→ Goal of the exercise
Copy out all of the data exactly as it appears.

→ Data block
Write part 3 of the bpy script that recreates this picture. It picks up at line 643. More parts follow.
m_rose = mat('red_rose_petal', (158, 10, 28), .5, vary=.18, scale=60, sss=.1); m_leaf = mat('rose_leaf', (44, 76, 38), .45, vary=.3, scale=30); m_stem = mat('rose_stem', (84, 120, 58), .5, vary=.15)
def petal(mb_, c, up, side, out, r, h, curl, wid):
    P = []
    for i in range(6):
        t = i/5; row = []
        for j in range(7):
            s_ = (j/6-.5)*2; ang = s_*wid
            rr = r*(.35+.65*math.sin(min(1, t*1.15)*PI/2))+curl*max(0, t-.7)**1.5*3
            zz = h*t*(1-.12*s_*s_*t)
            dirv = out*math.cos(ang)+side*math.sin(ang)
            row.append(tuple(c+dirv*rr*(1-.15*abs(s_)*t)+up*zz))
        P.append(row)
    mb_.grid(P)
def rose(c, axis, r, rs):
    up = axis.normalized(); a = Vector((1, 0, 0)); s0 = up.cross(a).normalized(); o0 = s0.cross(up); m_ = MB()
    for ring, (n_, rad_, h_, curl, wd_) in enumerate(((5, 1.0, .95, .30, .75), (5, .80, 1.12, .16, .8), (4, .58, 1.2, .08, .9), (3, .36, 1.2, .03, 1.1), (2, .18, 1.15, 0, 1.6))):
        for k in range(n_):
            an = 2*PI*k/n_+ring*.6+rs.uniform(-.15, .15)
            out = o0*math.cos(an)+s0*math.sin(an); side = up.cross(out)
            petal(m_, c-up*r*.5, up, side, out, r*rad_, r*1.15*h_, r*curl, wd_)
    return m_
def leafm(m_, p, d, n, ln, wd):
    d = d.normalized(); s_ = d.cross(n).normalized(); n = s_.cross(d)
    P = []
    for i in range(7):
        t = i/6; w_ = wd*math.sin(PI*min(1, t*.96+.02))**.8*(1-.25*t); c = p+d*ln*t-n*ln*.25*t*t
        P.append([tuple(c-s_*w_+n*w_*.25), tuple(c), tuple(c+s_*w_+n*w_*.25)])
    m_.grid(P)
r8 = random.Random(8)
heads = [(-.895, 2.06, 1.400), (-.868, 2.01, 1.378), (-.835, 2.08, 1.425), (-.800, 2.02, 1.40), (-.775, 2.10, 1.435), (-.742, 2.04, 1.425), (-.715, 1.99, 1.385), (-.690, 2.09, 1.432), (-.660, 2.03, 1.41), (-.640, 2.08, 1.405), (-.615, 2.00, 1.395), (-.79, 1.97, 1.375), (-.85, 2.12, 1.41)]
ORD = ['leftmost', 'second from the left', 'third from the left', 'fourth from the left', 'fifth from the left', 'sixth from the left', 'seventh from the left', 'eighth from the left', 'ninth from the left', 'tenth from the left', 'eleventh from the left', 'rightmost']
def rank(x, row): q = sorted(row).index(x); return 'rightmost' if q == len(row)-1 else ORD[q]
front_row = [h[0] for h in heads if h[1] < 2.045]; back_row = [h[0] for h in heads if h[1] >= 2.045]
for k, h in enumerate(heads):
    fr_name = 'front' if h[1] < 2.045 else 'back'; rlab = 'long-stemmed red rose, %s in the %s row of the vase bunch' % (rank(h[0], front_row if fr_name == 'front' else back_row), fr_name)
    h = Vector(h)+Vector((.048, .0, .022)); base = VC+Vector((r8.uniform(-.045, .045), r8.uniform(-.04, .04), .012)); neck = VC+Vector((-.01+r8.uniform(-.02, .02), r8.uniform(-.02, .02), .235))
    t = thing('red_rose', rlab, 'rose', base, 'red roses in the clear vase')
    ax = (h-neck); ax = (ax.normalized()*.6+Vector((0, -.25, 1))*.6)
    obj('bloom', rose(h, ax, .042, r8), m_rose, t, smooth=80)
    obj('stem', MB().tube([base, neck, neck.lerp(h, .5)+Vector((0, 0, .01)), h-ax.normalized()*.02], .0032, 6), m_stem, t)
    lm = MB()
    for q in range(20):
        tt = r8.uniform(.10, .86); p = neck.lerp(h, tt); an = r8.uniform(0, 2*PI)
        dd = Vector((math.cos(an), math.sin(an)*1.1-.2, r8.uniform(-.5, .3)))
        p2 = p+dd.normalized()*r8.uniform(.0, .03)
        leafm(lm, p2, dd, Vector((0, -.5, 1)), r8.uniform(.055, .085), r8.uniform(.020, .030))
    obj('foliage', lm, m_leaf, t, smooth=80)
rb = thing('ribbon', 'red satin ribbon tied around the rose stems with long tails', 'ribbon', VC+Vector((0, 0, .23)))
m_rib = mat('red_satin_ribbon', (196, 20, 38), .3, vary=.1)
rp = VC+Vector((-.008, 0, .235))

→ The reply
Write part 3 of the bpy script that recreates this picture. It picks up at line 643. More parts follow.
m_rose = mat('red_rose_petal', (158, 10, 28), .5, vary=.18, scale=60, sss=.1); m_leaf = mat('rose_leaf', (44, 76, 38), .45, vary=.3, scale=30); m_stem = mat('rose_stem', (84, 120, 58), .5, vary=.15)
def petal(mb_, c, up, side, out, r, h, curl, wid):
    P = []
    for i in range(6):
        t = i/5; row = []
        for j in range(7):
            s_ = (j/6-.5)*2; ang = s_*wid
            rr = r*(.35+.65*math.sin(min(1, t*1.15)*PI/2))+curl*max(0, t-.7)**1.5*3
            zz = h*t*(1-.12*s_*s_*t)
            dirv = out*math.cos(ang)+side*math.sin(ang)
            row.append(tuple(c+dirv*rr*(1-.15*abs(s_)*t)+up*zz))
        P.append(row)
    mb_.grid(P)
def rose(c, axis, r, rs):
    up = axis.normalized(); a = Vector((1, 0, 0)); s0 = up.cross(a).normalized(); o0 = s0.cross(up); m_ = MB()
    for ring, (n_, rad_, h_, curl, wd_) in enumerate(((5, 1.0, .95, .30, .75), (5, .80, 1.12, .16, .8), (4, .58, 1.2, .08, .9), (3, .36, 1.2, .03, 1.1), (2, .18, 1.15, 0, 1.6))):
        for k in range(n_):
            an = 2*PI*k/n_+ring*.6+rs.uniform(-.15, .15)
            out = o0*math.cos(an)+s0*math.sin(an); side = up.cross(out)
            petal(m_, c-up*r*.5, up, side, out, r*rad_, r*1.15*h_, r*curl, wd_)
    return m_
def leafm(m_, p, d, n, ln, wd):
    d = d.normalized(); s_ = d.cross(n).normalized(); n = s_.cross(d)
    P = []
    for i in range(7):
        t = i/6; w_ = wd*math.sin(PI*min(1, t*.96+.02))**.8*(1-.25*t); c = p+d*ln*t-n*ln*.25*t*t
        P.append([tuple(c-s_*w_+n*w_*.25), tuple(c), tuple(c+s_*w_+n*w_*.25)])
    m_.grid(P)
r8 = random.Random(8)
heads = [(-.895, 2.06, 1.400), (-.868, 2.01, 1.378), (-.835, 2.08, 1.425), (-.800, 2.02, 1.40), (-.775, 2.10, 1.435), (-.742, 2.04, 1.425), (-.715, 1.99, 1.385), (-.690, 2.09, 1.432), (-.660, 2.03, 1.41), (-.640, 2.08, 1.405), (-.615, 2.00, 1.395), (-.79, 1.97, 1.375), (-.85, 2.12, 1.41)]
ORD = ['leftmost', 'second from the left', 'third from the left', 'fourth from the left', 'fifth from the left', 'sixth from the left', 'seventh from the left', 'eighth from the left', 'ninth from the left', 'tenth from the left', 'eleventh from the left', 'rightmost']
def rank(x, row): q = sorted(row).index(x); return 'rightmost' if q == len(row)-1 else ORD[q]
front_row = [h[0] for h in heads if h[1] < 2.045]; back_row = [h[0] for h in heads if h[1] >= 2.045]
for k, h in enumerate(heads):
    fr_name = 'front' if h[1] < 2.045 else 'back'; rlab = 'long-stemmed red rose, %s in the %s row of the vase bunch' % (rank(h[0], front_row if fr_name == 'front' else back_row), fr_name)
    h = Vector(h)+Vector((.048, .0, .022)); base = VC+Vector((r8.uniform(-.045, .045), r8.uniform(-.04, .04), .012)); neck = VC+Vector((-.01+r8.uniform(-.02, .02), r8.uniform(-.02, .02), .235))
    t = thing('red_rose', rlab, 'rose', base, 'red roses in the clear vase')
    ax = (h-neck); ax = (ax.normalized()*.6+Vector((0, -.25, 1))*.6)
    obj('bloom', rose(h, ax, .042, r8), m_rose, t, smooth=80)
    obj('stem', MB().tube([base, neck, neck.lerp(h, .5)+Vector((0, 0, .01)), h-ax.normalized()*.02], .0032, 6), m_stem, t)
    lm = MB()
    for q in range(20):
        tt = r8.uniform(.10, .86); p = neck.lerp(h, tt); an = r8.uniform(0, 2*PI)
        dd = Vector((math.cos(an), math.sin(an)*1.1-.2, r8.uniform(-.5, .3)))
        p2 = p+dd.normalized()*r8.uniform(.0, .03)
        leafm(lm, p2, dd, Vector((0, -.5, 1)), r8.uniform(.055, .085), r8.uniform(.020, .030))
    obj('foliage', lm, m_leaf, t, smooth=80)
rb = thing('ribbon', 'red satin ribbon tied around the rose stems with long tails', 'ribbon', VC+Vector((0, 0, .23)))
m_rib = mat('red_satin_ribbon', (196, 20, 38), .3, vary=.1)
rp = VC+Vector((-.008, 0, .235))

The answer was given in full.